Theme

Theme: Faith in the Midst of Suffering
In this week’s lessons, we are reminded of the need to trust God in the midst of great hardship and difficulty, and to wait upon him for help.
Scripture: Psalm 137:1-9
Does Psalm 137 have meaning for us? Of course, and we do not need to allegorize the psalm to feel its relevance. We need only think how hard it is to sing the hymns of the church when we are immersed in this world’s culture. It is why we escape to church to do it. Or we may think of how sad we become considering the state of the church itself when it is weak or plunged into apostasy or is in spiritual decline and when we seem unable to do anything about it. 
The great Baptist preacher Charles Spurgeon wrote of such times, “Even thus do true believers mourn when they see the church despoiled and find themselves unable to succor her; we could bear anything better than this. In these our times the Babylon of error ravages the city of God, and the hearts of the faithful are grievously wounded as they see truth fallen in the streets and unbelief rampant among the professed servants of the Lord.”1
Distress is not despair, however. So even though we are struck by the pathos of the psalm’s opening verses, and even identify with them, we also notice that the singer’s faith in God is intact. Or to express it in terms of the psalm’s unique imagery, we notice that although the exiles were unable to sings the songs of Zion in Babylon, they nevertheless did not break their harps in pieces or throw them in the stream.

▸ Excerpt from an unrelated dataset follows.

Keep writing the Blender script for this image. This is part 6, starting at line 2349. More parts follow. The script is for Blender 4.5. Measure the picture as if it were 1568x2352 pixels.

Instead, they hung them on the poplars, presumably saving them for what would surely be a better day. This is what we pick up in the next section, beginning with verse 5. It is faith that is determined never to forget Jerusalem. 
Why the reference to the psalmist’s right hand? For a right-handed person this would be a way of referring to his greatest skill and strength. Yet in the setting provided by the opening verses, it is referred to probably because it was the hand used to play the harp. So also with the reference to the tongue. The writer refers to it because it could have been used to sing the songs of Zion under these disloyal circumstances, which he will not do. 
In this stanza the pronouns turn from the plural to the singular, from “we” to “I.” Thus, in these verses each individual pledges his or her own personal loyalty to Jerusalem. Suffering may be shared. It often is. But determination to remember God and walk in his ways is something each of us must do individually. You must do it! And so must I. 
What about the future? If the psalmist is determined to forget neither God nor Jerusalem, is it the case that he is expecting to be delivered from his present evil state and be able to sing the songs of Zion in Zion at some future date? We do not know what any individual Israelite thought while he or she was in Babylon, of course. But we know that God eventually did visit his people to bring them back to their own land through the decree of Cyrus in the days of Zerubbabel the governor and Joshua the high priest. In fact, it is in Jerusalem that the present psalm was written, and from Zion that the words of the psalm were first sung. 
Christians endure bad times, but we do not despair in bad times because we know that God will bring us through them, sometimes sooner than we expect. 
About four hundred years ago, in 1605, a French priest named Vincent de Paul was traveling from Toulouse to Marseille by sea. The ship he was in was seized by Barbary pirates, the passengers were carried to Tunis on the coast of Africa, and Vincent de Paul was sold as a slave to an apostate Christian from Nice who took him inland to work on his farm. As he labored in this man’s fields under a burning equatorial sun he attracted the interest of one of his master’s Turkish wives who asked him to sing some of the praises of his God. Vincent remembered the captive Israelites and their plaintive 137th psalm and began to sing it: “By the rivers of Babylon we sat and wept when we remembered Zion.” 
The song touched the woman’s heart. She told her husband that he had done wrong to change his faith, and she praised the religion that the priest had explained to her. Her words revived his slumbering conscience. He left north Africa and returned to France, landing at Aigues Mortes where Vincent de Paul was set free, two years after his capture.2
1Charles Haddon Spurgeon, The Treasury of David, vol. 3b, Psalms 120-150 (Grand Rapids, MI: Zondervan, 1968), pp. 226, 227. 
2The story is in Rowland E. Prothero, The Psalms in Human Life (New York: E. P. Dutton, 1904), pp. 205, 206, and Herbert Lockyer, Sr., Psalms: A Devotional Commentary (Grand Rapids, MI: Kregel, 1993), pp. 703, 704. 
Observation: Language in Scripture can indicate a change from the general to the personal. 
Study Questions: 

Explain the imagery of the right hand and the tongue. 
What is the application for Christians today of the release of the captives from Babylon? 

Reflection: When have you found it difficult to sing a hymn of praise? What did you do?